The Chinese Government has rolled out an ambitious plan to build a "new socialist countryside" in order to improve the living standards of China's 745 million rural residents. The topic was discussed during the nation's National People's Congress.
State Grid, whose business covers about 88 per cent of China's territory, aims to invest around 1 trillion (US$123 billion) in total for various projects to enhance the country's electricity networks by the year 2010, Liu said.
Beijing-headquartered State Grid is the bigger of China's two electricity distributors, with the other being Guangzhou-based China South Grid, which supplies electricity to 5 provinces in the south.
The investment may come from the company's own capital, bank loans and state bonds, a company official, who declined to be named, said earlier. But he did not give further details.
State Grid aims to connect every household with the electricity network within its business reach by 2010.
Currently about 1.4 million households, or 6 million people, in rural areas live without electricity supplies.
Within the next five years, the company plans to build electricity transmission lines linking the main power grid with about 1.2 million households, which are concentrated in western areas, such as the Tibet Autonomous Region, the Xinjiang Uygur Autonomous Region and Qinghai Province.

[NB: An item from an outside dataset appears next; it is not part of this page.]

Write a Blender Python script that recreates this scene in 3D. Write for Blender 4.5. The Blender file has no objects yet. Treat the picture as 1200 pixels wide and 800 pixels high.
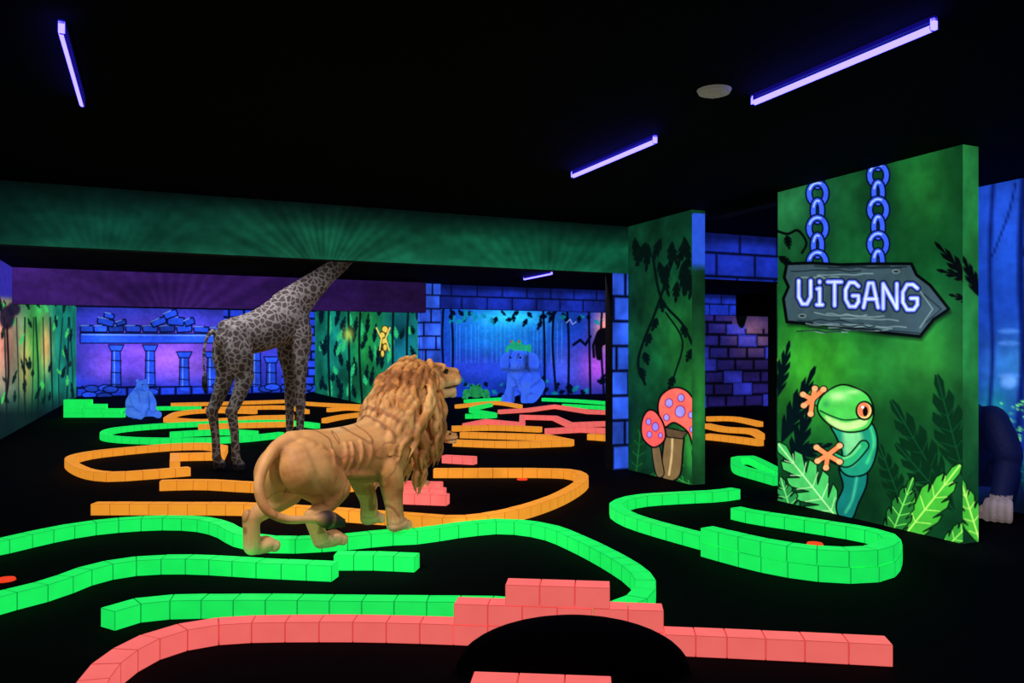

The remaining 200,000 households will be connected to separate power generators fuelled by small hydro projects, wind farms or solar power plants because it may be too difficult and technically unviable to construct power supply lines in those areas.
Liu said the cost of improving the power network in villages would be split 50-50 between State Grid and local governments.
"It is a project beyond money, it is a scheme that will benefit the country in the long run - we, as a State-owned company, should take responsibility," Liu said.
"But it will be an arduous task," the president added.
For Tibet alone, Liu said, the company will have to invest about 8 billion yuan (US$986 million) to provide electricity to 160,000 remote households.
Liu said his company also planned to spend about 90 million yuan (US$11 million) over the next five years training electricians in rural areas so they can carry out maintenance.